If the toy Solar System model were made from a box of coloured bricks and the brick stealer had a strong preference for red, assessing the number of bricks used in the construction would be much easier. By knowing that the bricks used in the assembly came in an equal mix of red, green and blue colours, we could estimate the number of missing red bricks from the total numbers of the other two colours. For example, if we disassembled our model to find it contained 100 green bricks, 100 blue bricks and five red ones, then it would be reasonable to assume that 95 red bricks had been taken, and our original number totalled 300 bricks.
It is this same technique that can be used to find the quantity of missing elements in the protoplanetary disc. Forming from the same gas core, the disc and Sun must originally have had the same ratio of elements. Like the red bricks, the volatile elements in the disc have been removed, but their number compared to the heavier elements must be the same as in the Sun.

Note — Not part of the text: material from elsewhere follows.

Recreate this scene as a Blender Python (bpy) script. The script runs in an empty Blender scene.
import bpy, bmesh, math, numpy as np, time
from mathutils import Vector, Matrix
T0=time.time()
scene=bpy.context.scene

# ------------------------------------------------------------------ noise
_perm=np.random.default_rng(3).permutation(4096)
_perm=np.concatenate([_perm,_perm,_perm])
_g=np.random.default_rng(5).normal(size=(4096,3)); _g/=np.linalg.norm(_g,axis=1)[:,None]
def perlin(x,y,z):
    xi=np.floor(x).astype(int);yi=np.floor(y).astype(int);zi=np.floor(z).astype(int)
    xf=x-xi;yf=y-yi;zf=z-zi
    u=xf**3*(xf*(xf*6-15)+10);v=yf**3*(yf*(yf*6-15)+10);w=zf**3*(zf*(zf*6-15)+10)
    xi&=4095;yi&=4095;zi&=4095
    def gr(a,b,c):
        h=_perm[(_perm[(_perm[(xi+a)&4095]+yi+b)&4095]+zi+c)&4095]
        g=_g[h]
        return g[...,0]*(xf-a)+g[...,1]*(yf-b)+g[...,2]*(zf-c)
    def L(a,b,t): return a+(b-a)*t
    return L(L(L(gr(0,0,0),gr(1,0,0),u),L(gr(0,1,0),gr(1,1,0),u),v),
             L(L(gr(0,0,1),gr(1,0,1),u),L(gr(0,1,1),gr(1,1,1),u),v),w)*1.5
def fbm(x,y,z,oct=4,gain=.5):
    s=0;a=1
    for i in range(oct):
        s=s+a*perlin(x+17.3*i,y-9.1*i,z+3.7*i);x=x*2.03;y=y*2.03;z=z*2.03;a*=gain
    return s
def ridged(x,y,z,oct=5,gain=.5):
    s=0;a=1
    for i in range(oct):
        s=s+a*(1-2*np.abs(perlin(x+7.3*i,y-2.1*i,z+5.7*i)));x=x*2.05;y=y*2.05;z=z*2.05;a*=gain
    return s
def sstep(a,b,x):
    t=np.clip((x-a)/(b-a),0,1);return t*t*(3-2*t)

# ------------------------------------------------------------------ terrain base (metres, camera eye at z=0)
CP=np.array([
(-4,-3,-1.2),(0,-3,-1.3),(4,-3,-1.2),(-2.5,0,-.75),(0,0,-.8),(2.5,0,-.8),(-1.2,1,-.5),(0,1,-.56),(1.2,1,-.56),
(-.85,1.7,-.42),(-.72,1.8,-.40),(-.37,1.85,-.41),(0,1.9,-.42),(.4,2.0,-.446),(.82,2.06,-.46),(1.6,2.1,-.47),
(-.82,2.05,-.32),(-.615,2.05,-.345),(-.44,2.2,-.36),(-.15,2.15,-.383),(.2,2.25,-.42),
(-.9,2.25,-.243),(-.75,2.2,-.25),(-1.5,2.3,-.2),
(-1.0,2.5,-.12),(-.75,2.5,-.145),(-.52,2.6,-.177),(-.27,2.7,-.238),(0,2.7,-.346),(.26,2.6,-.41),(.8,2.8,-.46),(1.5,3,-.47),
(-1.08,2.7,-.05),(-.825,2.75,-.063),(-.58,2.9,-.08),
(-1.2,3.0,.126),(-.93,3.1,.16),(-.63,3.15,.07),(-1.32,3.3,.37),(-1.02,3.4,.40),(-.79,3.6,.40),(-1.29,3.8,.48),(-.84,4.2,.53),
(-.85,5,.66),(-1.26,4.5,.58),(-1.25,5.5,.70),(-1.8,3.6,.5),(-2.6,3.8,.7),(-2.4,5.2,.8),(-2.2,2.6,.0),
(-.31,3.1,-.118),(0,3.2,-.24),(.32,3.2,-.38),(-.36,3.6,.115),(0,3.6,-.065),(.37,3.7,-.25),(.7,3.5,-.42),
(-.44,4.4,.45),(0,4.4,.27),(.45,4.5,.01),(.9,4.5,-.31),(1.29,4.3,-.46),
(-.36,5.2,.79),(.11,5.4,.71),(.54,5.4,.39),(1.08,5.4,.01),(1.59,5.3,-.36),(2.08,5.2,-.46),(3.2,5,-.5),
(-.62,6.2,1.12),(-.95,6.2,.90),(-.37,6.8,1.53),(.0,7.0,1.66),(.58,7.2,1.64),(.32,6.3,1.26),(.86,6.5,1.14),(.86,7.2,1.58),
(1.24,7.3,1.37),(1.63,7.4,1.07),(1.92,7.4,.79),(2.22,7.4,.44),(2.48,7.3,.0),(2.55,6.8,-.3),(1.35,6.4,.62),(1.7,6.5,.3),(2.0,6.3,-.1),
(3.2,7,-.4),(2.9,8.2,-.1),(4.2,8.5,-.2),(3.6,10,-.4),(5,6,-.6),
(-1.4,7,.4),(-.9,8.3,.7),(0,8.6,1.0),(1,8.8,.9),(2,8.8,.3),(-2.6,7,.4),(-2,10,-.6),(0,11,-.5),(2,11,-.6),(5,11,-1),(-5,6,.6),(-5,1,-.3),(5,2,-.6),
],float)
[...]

To estimate the original disc mass we can therefore add lighter elements to the disc of crumbled planet parts until the ratios between each element equal the solar amount. This does assume that the Solar System was perfectly efficient in gathering into planets the heavier elements we do see into planets; in reality, some of this mass will have been lost during the adolescent Sun’s T-Tauri temper tantrums. Nevertheless, it gives us an absolute minimum for the mass needed to form the Solar System. That value is known as the Minimum Mass Solar Nebula (MMSN), and it turns out to be around 3 per cent of the Sun’s mass. This also happens to be similar to the estimated mass of the observed discs around young stars.
Particularly spectacular evidence that the protoplanetary disc can yield a solar system full of planets came from another rock. On 9 May 2003, the Japan Aerospace Exploration Agency launched an unmanned spacecraft to land on an asteroid named Itokawa.
Asteroids are rocks typically a few kilometres to a few hundred kilometres in size that mainly sit between Mars and Jupiter. Collisions between asteroids can send fragments scattering towards the Earth, some of which end up smacking our planet as meteorites. One such collision early in Itokawa’s history had pushed the asteroid on to a new orbit closer to the Earth, making it an easy-to-reach target for a spacecraft.
Japan’s spacecraft was called Hayabusa, translating to peregrine falcon in English, and it both photographed the 550m (800ft) long Itokawa and brought home samples from its surface in June 2010. Images from the mission showed a peanut-shaped object that consisted of a rubble pile of many different-sized pieces. Rocky boulders and dusty granules were held together loosely by Itokawa’s gravity, which was not strong enough to pull the asteroid into a dense round ball. Missions to different asteroids supported this view of a collection of irregular lumpy rocks. Such a morphology must have developed from the collision and sticking of the smaller visible pieces, evidence of this factory assembly mechanism in action. The result is the planets and the remaining asteroid rubble; the dust on the factory floor.
This dusty gas disc is therefore truly the planet-building factory floor. From here we begin an assembly that will take us from grains of dust to eight new worlds between 10,000 billion and 100,000 billion times greater in size. It is the greatest construction process in the Universe, and it has taken place around each and every star you see in the night sky.